• _WRITTEN TASK_:
Your task is to copy the listing exactly, with the pictures left out.

____

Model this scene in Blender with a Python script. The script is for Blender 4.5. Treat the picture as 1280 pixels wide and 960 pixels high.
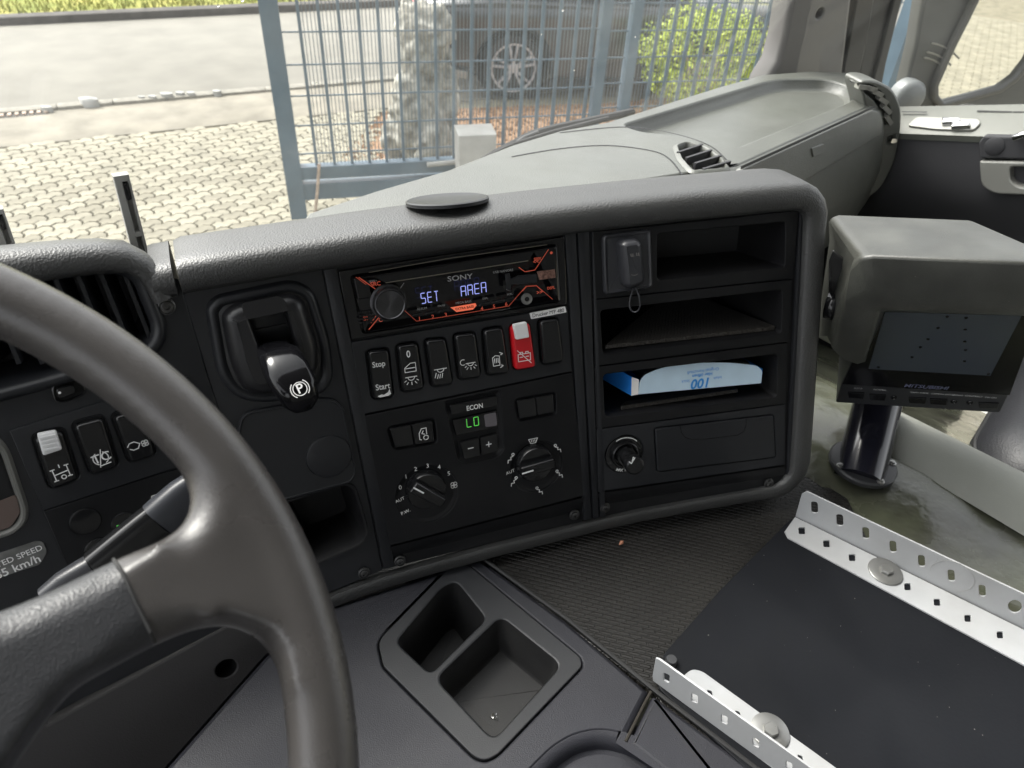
import bpy, bmesh, math, random
from mathutils import Vector, Matrix
from mathutils.geometry import tessellate_polygon
random.seed(7)
R = math.radians
scene = bpy.context.scene
for o in list(bpy.data.objects): bpy.data.objects.remove(o)
C = scene.collection

# ---------------------------------------------------------------- camera, world, sun, exposure
FOC = 900.0; EYE = 2.55
_d = Vector((570-640, 1600-480, FOC)).normalized()
_h = (Vector((0,0,1)) - _d*_d.z).normalized()
_r = _d.cross(_h)
BR = Matrix((_r, _h, -_d))                       # lens axes -> world axes (x right, y heading, z up)
CAM = Vector((0,0,EYE))
cd = bpy.data.cameras.new('camera'); cam = bpy.data.objects.new('camera', cd); C.objects.link(cam)
cx_, cy_, cz_ = BR @ Vector((1,0,0)), BR @ Vector((0,-1,0)), BR @ Vector((0,0,-1))
mw = Matrix((cx_, cy_, cz_)).transposed().to_4x4(); mw.translation = CAM
cam.matrix_world = mw
cd.sensor_width = 36; cd.lens = FOC/1280*36; cd.clip_start = .02; cd.clip_end = 500
cd.dof.use_dof = True; cd.dof.focus_distance = .70; cd.dof.aperture_fstop = 11.0
scene.camera = cam
SUN_EL, SUN_AZ = 52, -62                          # azimuth from the heading, towards the right
w = bpy.data.worlds.new('World'); scene.world = w; w.use_nodes = True
nt = w.node_tree; nt.nodes.clear()
sky = nt.nodes.new('ShaderNodeTexSky'); sky.sky_type = 'NISHITA'; sky.sun_disc = False
sky.sun_elevation = R(SUN_EL); sky.sun_rotation = R(SUN_AZ); sky.dust_density = 4; sky.ozone_density = .6
hs = nt.nodes.new('ShaderNodeHueSaturation'); hs.inputs['Saturation'].default_value = .14
bg = nt.nodes.new('ShaderNodeBackground'); bg.inputs[1].default_value = .15
ow = nt.nodes.new('ShaderNodeOutputWorld')
nt.links.new(sky.outputs[0], hs.inputs['Color']); nt.links.new(hs.outputs[0], bg.inputs[0]); nt.links.new(bg.outputs[0], ow.inputs[0])
sl = bpy.data.lights.new('sun', 'SUN'); sl.energy = 1.0; sl.angle = R(24); sl.color = (1,.95,.86)
so = bpy.data.objects.new('sun', sl); C.objects.link(so)
sd = Vector((math.sin(R(SUN_AZ))*math.cos(R(SUN_EL)), math.cos(R(SUN_AZ))*math.cos(R(SUN_EL)), math.sin(R(SUN_EL))))
so.rotation_euler = sd.to_track_quat('Z', 'Y').to_euler()
scene.view_settings.view_transform = 'Standard'; scene.view_settings.look = 'None'
scene.view_settings.exposure = 1.9; scene.view_settings.gamma = 1
scene.render.engine = 'CYCLES'
scene.cycles.max_bounces = 8; scene.cycles.transparent_max_bounces = 12
scene.cycles.use_denoising = True
scene.cycles.sample_clamp_indirect = 6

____

• _SOLUTION FOR THIS TASK_:
Model this scene in Blender with a Python script. The script is for Blender 4.5. Treat the picture as 1280 pixels wide and 960 pixels high.
import bpy, bmesh, math, random
from mathutils import Vector, Matrix
from mathutils.geometry import tessellate_polygon
random.seed(7)
R = math.radians
scene = bpy.context.scene
for o in list(bpy.data.objects): bpy.data.objects.remove(o)
C = scene.collection

# ---------------------------------------------------------------- camera, world, sun, exposure
FOC = 900.0; EYE = 2.55
_d = Vector((570-640, 1600-480, FOC)).normalized()
_h = (Vector((0,0,1)) - _d*_d.z).normalized()
_r = _d.cross(_h)
BR = Matrix((_r, _h, -_d))                       # lens axes -> world axes (x right, y heading, z up)
CAM = Vector((0,0,EYE))
cd = bpy.data.cameras.new('camera'); cam = bpy.data.objects.new('camera', cd); C.objects.link(cam)
cx_, cy_, cz_ = BR @ Vector((1,0,0)), BR @ Vector((0,-1,0)), BR @ Vector((0,0,-1))
mw = Matrix((cx_, cy_, cz_)).transposed().to_4x4(); mw.translation = CAM
cam.matrix_world = mw
cd.sensor_width = 36; cd.lens = FOC/1280*36; cd.clip_start = .02; cd.clip_end = 500
cd.dof.use_dof = True; cd.dof.focus_distance = .70; cd.dof.aperture_fstop = 11.0
scene.camera = cam
SUN_EL, SUN_AZ = 52, -62                          # azimuth from the heading, towards the right
w = bpy.data.worlds.new('World'); scene.world = w; w.use_nodes = True
nt = w.node_tree; nt.nodes.clear()
sky = nt.nodes.new('ShaderNodeTexSky'); sky.sky_type = 'NISHITA'; sky.sun_disc = False
sky.sun_elevation = R(SUN_EL); sky.sun_rotation = R(SUN_AZ); sky.dust_density = 4; sky.ozone_density = .6
hs = nt.nodes.new('ShaderNodeHueSaturation'); hs.inputs['Saturation'].default_value = .14
bg = nt.nodes.new('ShaderNodeBackground'); bg.inputs[1].default_value = .15
ow = nt.nodes.new('ShaderNodeOutputWorld')
nt.links.new(sky.outputs[0], hs.inputs['Color']); nt.links.new(hs.outputs[0], bg.inputs[0]); nt.links.new(bg.outputs[0], ow.inputs[0])
sl = bpy.data.lights.new('sun', 'SUN'); sl.energy = 1.0; sl.angle = R(24); sl.color = (1,.95,.86)
so = bpy.data.objects.new('sun', sl); C.objects.link(so)
sd = Vector((math.sin(R(SUN_AZ))*math.cos(R(SUN_EL)), math.cos(R(SUN_AZ))*math.cos(R(SUN_EL)), math.sin(R(SUN_EL))))
so.rotation_euler = sd.to_track_quat('Z', 'Y').to_euler()
scene.view_settings.view_transform = 'Standard'; scene.view_settings.look = 'None'
scene.view_settings.exposure = 1.9; scene.view_settings.gamma = 1
scene.render.engine = 'CYCLES'
scene.cycles.max_bounces = 8; scene.cycles.transparent_max_bounces = 12
scene.cycles.use_denoising = True
scene.cycles.sample_clamp_indirect = 6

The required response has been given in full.